今回はあっさり近所の図書館で揃った。
あらすじ
地方出身30代半ばの女性が主人公。東京住まい。OL。同年代の男性と結婚して都内のマンションにくらしている。旦那もサラリーマン。
ある日、旦那は飲み会で後輩から水をかけられ、水道水恐怖症となる。そして、以来、風呂に入らなくなる……。
風呂に入らないことにより悪臭を撒き散らす。そのことにより、徐々に社会と距離が生まれていく。
いきなり、社会との距離が生まれるのではなく、だんだん臭くなっていって、徐々に社会生活が営めなくなるところが面白い。
主人公は子ども時代に「台風ちゃん」という魚を飼っていた。その魚を河に放流しようとしたが、川に水がなくたらいごと置き去りにした。翌日の大雨で台風ちゃんはたらいから出た。(しかし、大雨なのにたらいが前日と同じ場所にあるとか、今ひとつわからない)
感想
個人的に文章もすごく好きだ。
ネタバレ有り! と言ってもネタを知っていたかと言ってこの作品の価値は損なわれない。

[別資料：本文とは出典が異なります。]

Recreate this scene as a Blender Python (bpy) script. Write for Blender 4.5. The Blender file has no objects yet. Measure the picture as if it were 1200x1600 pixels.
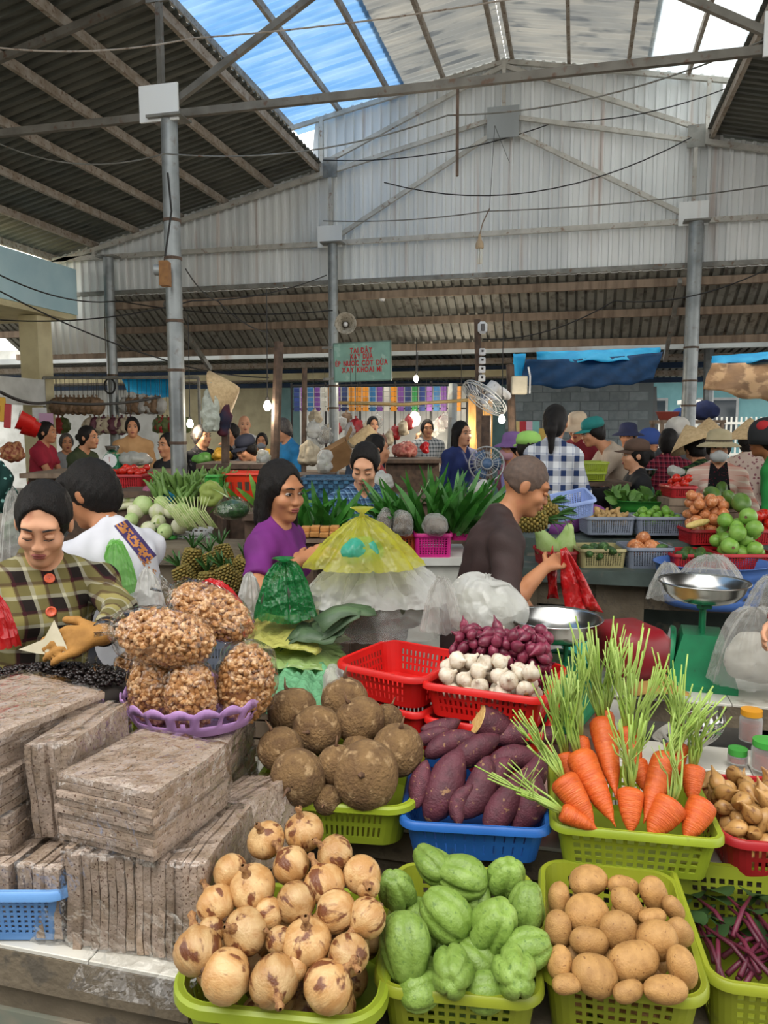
import bpy, bmesh, math, random
import numpy as np
from mathutils import Vector, Matrix, Euler, noise
random.seed(11)
rng = np.random.default_rng(5)
sc = bpy.context.scene
COL = sc.collection
PI = math.pi
R = math.radians
# ------------------------------------------------------------------ camera, sky, exposure
CAMH, YAW, PITCH, FPX = 1.62, R(14), R(6.2), 1200.0
cd = bpy.data.cameras.new('camera'); cam = bpy.data.objects.new('camera', cd); COL.objects.link(cam)
cam.location = (0, 0, CAMH); cam.rotation_euler = (R(90) - PITCH, 0, YAW)
cd.sensor_fit = 'VERTICAL'; cd.sensor_height = 36; cd.lens = 36 * FPX / 1600; cd.clip_start = .05
sc.camera = cam
w = bpy.data.worlds.new('sky'); sc.world = w; w.use_nodes = True
bg = w.node_tree.nodes['Background']; bg.inputs[0].default_value = (1, .985, .95, 1); bg.inputs[1].default_value = 2.15
sd = bpy.data.lights.new('sun', 'SUN'); sd.energy = 1.45; sd.angle = R(35); sd.color = (1, .965, .9)
so = bpy.data.objects.new('sun', sd); COL.objects.link(so)
so.rotation_euler = Vector((.15, .5, -1)).to_track_quat('-Z', 'Y').to_euler()
sc.view_settings.view_transform = 'Standard'; sc.view_settings.look = 'None'
sc.view_settings.gamma = 1; sc.view_settings.use_curve_mapping = False
sc.view_settings.exposure = .2
# ------------------------------------------------------------------ pixel -> world helpers
FW = Vector((-math.sin(YAW) * math.cos(PITCH), math.cos(YAW) * math.cos(PITCH), -math.sin(PITCH)))
RT = Vector((math.cos(YAW), math.sin(YAW), 0)); UPV = RT.cross(FW); CAM = Vector((0, 0, CAMH))
def ray(x, y): return FW + RT * ((x - 600) / FPX) - UPV * ((y - 800) / FPX)
def PD(x, y, d): return CAM + ray(x, y) * d
def PZ(x, y, z): r = ray(x, y); return CAM + r * ((z - CAMH) / r.z)
def PY(x, y, Y): r = ray(x, y); return CAM + r * (Y / r.y)
def depth(p): return (Vector(p) - CAM).dot(FW)
# ------------------------------------------------------------------ materials
MATS = {}
def hexc(s):
    v = [int(s[i:i+2], 16) / 255 for i in (0, 2, 4)]
    return tuple((c / 12.92 if c <= .04045 else ((c + .055) / 1.055) ** 2.4) for c in v) + (1,)
def nodes(name):
    m = bpy.data.materials.new(name); m.use_nodes = True
    nt = m.node_tree; b = nt.nodes['Principled BSDF']
    return m, nt, b
def N(nt, t, **kw):
    n = nt.nodes.new(t)
    for k, v in kw.items():
        if k in n.inputs.keys(): n.inputs[k].default_value = v
        else: setattr(n, k, v)
    return n
def L(nt, a, b): nt.links.new(a, b)
def mix(nt, fac, a, b, mode='MIX'):
    n = nt.nodes.new('ShaderNodeMix'); n.data_type = 'RGBA'; n.blend_type = mode
    for i, v in ((0, fac), (6, a), (7, b)):
        if hasattr(v, 'node'): L(nt, v, n.inputs[i])
        else: n.inputs[i].default_value = v
    return n.outputs[2]
def mth(nt, op, a, b=0.0, c=0.0):
    n = nt.nodes.new('ShaderNodeMath'); n.operation = op
    for i, v in enumerate((a, b, c)):
        if hasattr(v, 'node'): L(nt, v, n.inputs[i])
        else: n.inputs[i].default_value = v
    return n.outputs[0]
def ramp(nt, f, lo, hi):
    n = nt.nodes.new('ShaderNodeMapRange'); n.inputs[1].default_value = lo; n.inputs[2].default_value = hi
    L(nt, f, n.inputs[0]); return n.outputs[0]
def M(name, c1, c2=None, sc_=8., rough=.6, metal=0., bump=0., bsc=None, var=0., lo=.4, hi=.65, stretch=(1, 1, 1), c3=None, sc3=30., lo3=.58, hi3=.66, spec=.5, trl=0., coat=0., emit=None):
    """colour 1 + noise patches of colour 2 + finer patches of colour 3, per-object brightness variation, bump"""
    if name in MATS: return MATS[name]
    m, nt, b = nodes(name)
    tc = N(nt, 'ShaderNodeTexCoord'); mp = N(nt, 'ShaderNodeMapping'); mp.inputs['Scale'].default_value = stretch
    L(nt, tc.outputs['Object'], mp.inputs['Vector'])
    oi = N(nt, 'ShaderNodeObjectInfo')
    off = N(nt, 'ShaderNodeVectorMath', operation='ADD')
    cm = N(nt, 'ShaderNodeCombineXYZ')
    L(nt, mth(nt, 'MULTIPLY', oi.outputs['Random'], 37.0), cm.inputs[0]); L(nt, mp.outputs[0], off.inputs[0]); L(nt, cm.outputs[0], off.inputs[1])
    col = hexc(c1)
    if c2:
        n = N(nt, 'ShaderNodeTexNoise'); n.inputs['Scale'].default_value = sc_; n.inputs['Detail'].default_value = 4
        L(nt, off.outputs[0], n.inputs['Vector'])
        col = mix(nt, ramp(nt, n.outputs['Fac'], lo, hi), hexc(c1), hexc(c2))
    if c3:
        n = N(nt, 'ShaderNodeTexNoise'); n.inputs['Scale'].default_value = sc3; n.inputs['Detail'].default_value = 3
        L(nt, off.outputs[0], n.inputs['Vector'])
        col = mix(nt, ramp(nt, n.outputs['Fac'], lo3, hi3), col, hexc(c3))
    if var:
        hs = N(nt, 'ShaderNodeHueSaturation')
        L(nt, mth(nt, 'MULTIPLY_ADD', oi.outputs['Random'], 2 * var, 1 - var), hs.inputs['Value'])
        if hasattr(col, 'node'): L(nt, col, hs.inputs['Color'])
        else: hs.inputs['Color'].default_value = col
        col = hs.outputs[0]
    if hasattr(col, 'node'): L(nt, col, b.inputs['Base Color'])
    else: b.inputs['Base Color'].default_value = col
    b.inputs['Roughness'].default_value = rough; b.inputs['Metallic'].default_value = metal
    b.inputs['Specular IOR Level'].default_value = spec; b.inputs['Coat Weight'].default_value = coat
    if bump:
        n = N(nt, 'ShaderNodeTexNoise'); n.inputs['Scale'].default_value = bsc or sc_ * 3; n.inputs['Detail'].default_value = 4
        L(nt, off.outputs[0], n.inputs['Vector'])
        bp = N(nt, 'ShaderNodeBump'); bp.inputs['Strength'].default_value = bump; bp.inputs['Distance'].default_value = .01
        L(nt, n.outputs['Fac'], bp.inputs['Height']); L(nt, bp.outputs[0], b.inputs['Normal'])
    if emit: b.inputs['Emission Color'].default_value = hexc(c1); b.inputs['Emission Strength'].default_value = emit
    if trl:
        t = N(nt, 'ShaderNodeBsdfTranslucent'); ms = N(nt, 'ShaderNodeMixShader'); ms.inputs[0].default_value = trl
        if hasattr(col, 'node'): L(nt, col, t.inputs[0])
        else: t.inputs[0].default_value = col
        o = nt.nodes['Material Output']; L(nt, b.outputs[0], ms.inputs[1]); L(nt, t.outputs[0], ms.inputs[2]); L(nt, ms.outputs[0], o.inputs[0])
    MATS[name] = m; return m
def film(name, c, clear=.6, rough=.12, bsc=7., bump=.6, trl=.3, edge=.4, gloss=False):
    """thin plastic film: part clear, part coloured sheet with crinkle bump"""
    if name in MATS: return MATS[name]
    m, nt, b = nodes(name); o = nt.nodes['Material Output']
    b.inputs['Base Color'].default_value = hexc(c); b.inputs['Roughness'].default_value = rough; b.inputs['Specular IOR Level'].default_value = .8
    tc = N(nt, 'ShaderNodeTexCoord'); n = N(nt, 'ShaderNodeTexNoise'); n.inputs['Scale'].default_value = bsc; n.inputs['Detail'].default_value = 3
    L(nt, tc.outputs['Object'], n.inputs['Vector']); wv = N(nt, 'ShaderNodeVectorMath', operation='MULTIPLY_ADD'); L(nt, n.outputs['Color'], wv.inputs[0]); wv.inputs[1].default_value = (1.6 / bsc,) * 3; L(nt, tc.outputs['Object'], wv.inputs[2])
    vo = N(nt, 'ShaderNodeTexVoronoi'); vo.inputs['Scale'].default_value = bsc * 1.3; L(nt, wv.outputs[0], vo.inputs['Vector'])
    v2 = N(nt, 'ShaderNodeTexVoronoi'); v2.inputs['Scale'].default_value = bsc * 3.4; L(nt, wv.outputs[0], v2.inputs['Vector'])
    bp = N(nt, 'ShaderNodeBump'); bp.inputs['Strength'].default_value = min(1, bump); bp.inputs['Distance'].default_value = .35 / bsc
    L(nt, mth(nt, 'MULTIPLY_ADD', v2.outputs['Distance'], .12, vo.outputs['Distance']), bp.inputs['Height']); L(nt, bp.outputs[0], b.inputs['Normal'])
    t = N(nt, 'ShaderNodeBsdfTranslucent'); t.inputs[0].default_value = hexc(c)
    m1 = N(nt, 'ShaderNodeMixShader'); m1.inputs[0].default_value = trl; L(nt, b.outputs[0], m1.inputs[1]); L(nt, t.outputs[0], m1.inputs[2])
    tr = N(nt, 'ShaderNodeBsdfTransparent'); cc = hexc(c); tr.inputs[0].default_value = tuple(.5 + .5 * x for x in cc[:3]) + (1,)
    lw = N(nt, 'ShaderNodeLayerWeight'); lw.inputs[0].default_value = .35; L(nt, bp.outputs[0], lw.inputs['Normal'])
    f = mth(nt, 'MULTIPLY_ADD', mth(nt, 'POWER', lw.outputs['Facing'], 2.0) if gloss else lw.outputs['Facing'], edge, 1 - clear)
    if gloss: b.inputs['Metallic'].default_value = 1.0
    m2 = N(nt, 'ShaderNodeMixShader'); L(nt, f, m2.inputs[0]); L(nt, tr.outputs[0], m2.inputs[1]); L(nt, m1.outputs[0], m2.inputs[2])
    L(nt, m2.outputs[0], o.inputs[0]); MATS[name] = m; return m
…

主人公が地方出身と言うことで、最後は地方に移住する。そうすることによって、東京と地方との対比も描かれている。
風呂に入らなくなる、という短編的なネタで200枚?ちかく引っ張るのはなかなかすごい。その分冗長な感じもしないでもない。
最後の川の増水とともに夫が消えてしまうところも賛否の分かれる所だと思う。どういう風に読んだら良いのかわからない。事故で片付けるのか、それとも、自殺と捉えるべきか。とらえ方で作品の内容が変わってくる。
夫の消失は台風ちゃんの消失のリフレインである。台風ちゃんを置き去りにした罪悪感と、旦那を放置した罪悪感なるものが重なる。
最後。また増水のあとの水たまりに魚が現れる。夫と魚は同格に扱われているような錯覚になる。
一番気になるのは、なぜ温泉に行かなかったのか。カルキのない温泉に行けば一発で解決したような気もする。
あと、わざわざ冷たいペットボトルをかけないで、湯船に沈めておいて、温かくしてから使えば良いのに、などと無粋な突っ込みを入れたくなる。
この作品は芥川賞的ではあるが、ちょっと弱い。文学的な表現、文学的な技法が余すことなく使われているが、素材がちょっと弱すぎる。三つ星フレンチレストランの厨房で素麺を作ったような、オーバースペック感が否めないのである。
これまで読んだ4作品のなかでは、これが一番受賞にちかい。
発表は14日なので、これから最後の作品を読む。